CHICAGO — When the girls’ McDonald’s All-American Game tips off at the United Center on Wednesday, Dana Evans will be playing a mere 32 miles from her home in Gary, Ind. She knows it’s not a place that many think of positively due to decades of crime and poverty.

But she also knows that with so many people in Gary watching, she can be a positive for the city.

“Gary hasn’t had a girl McDonald’s All American. To be the first? That’s awesome. I can’t even describe the feeling,” Evans said.

She relishes the chance to be an inspiration.

“I love that I’m a role model to the younger girls to show them we live here, but that doesn’t mean we can’t get out,” Evans said. “I want to show them they can be anything. You just have to put the work in. You have to pray. You have to put God first, and you’ll get to where you need to be.”

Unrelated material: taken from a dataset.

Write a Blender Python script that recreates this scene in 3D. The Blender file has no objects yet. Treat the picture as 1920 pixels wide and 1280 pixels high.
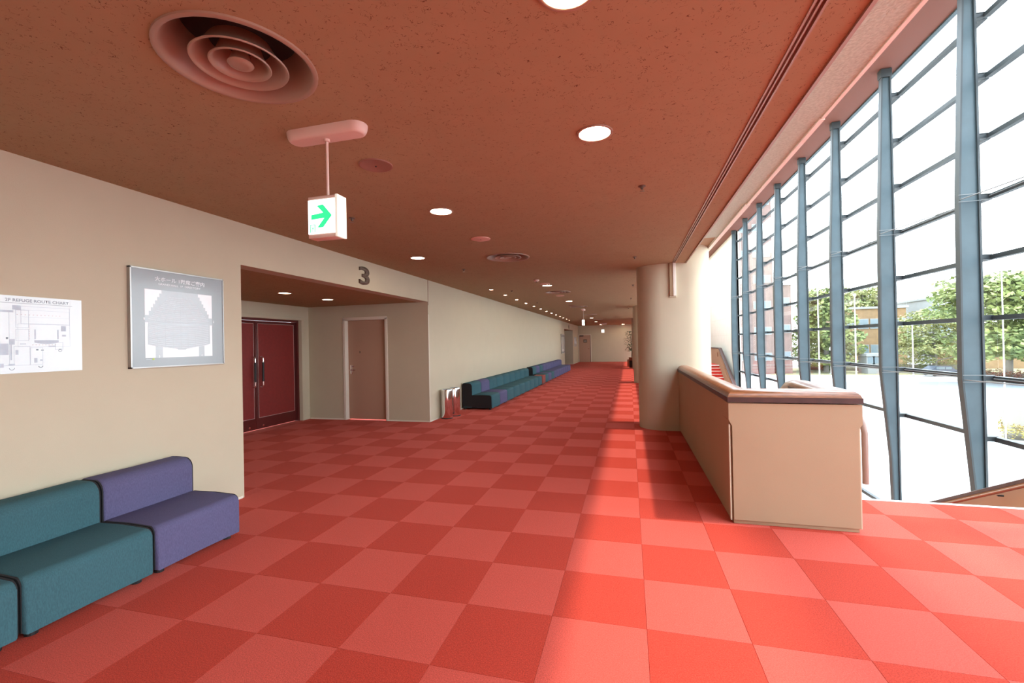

RELATED: Dana Evans proud to shine a light on Gary, Ind.

Playing in northwest Indiana puts Evans in a tough position. Though her school is in Chicagoland, playing in Indiana means she doesn’t always get notice from Chicago-area media. Not being in Indianapolis means she doesn’t get as much attention from the media downstate.

She fully admits this situation makes her play with a chip on her shoulder.

“[I get it] from the people that doubt me. Every little thing can motivate me. If you tell me I can’t shoot, I’m going to hit threes. I like to prove people wrong,” Evans said.

This fall, she will head to Louisville to play for Jeff Walz and the Louisville Cardinals. It’s about four hours down I-65 from her hometown. Far enough for her to learn to stand on her own, but close enough that her parents can still see her play.

Evans is close to her parents, and says she gets some of her best attributes on the court from them.

“My attitude and the will to win that I have, I think I get that from my mom. We’re very feisty,” she said. “The mental toughness, I’m still working on that, but I get that from my dad. He’s laid back and cool with everything. That’s still growing with me.”

She chose Louisville not just because it was in the right place, but because also because it was the right fit.

“It felt like home. The coaches are great, and I have a good relationship with them,” she said. “Campus isn’t too big. It isn’t too much. It’s just enough for me.”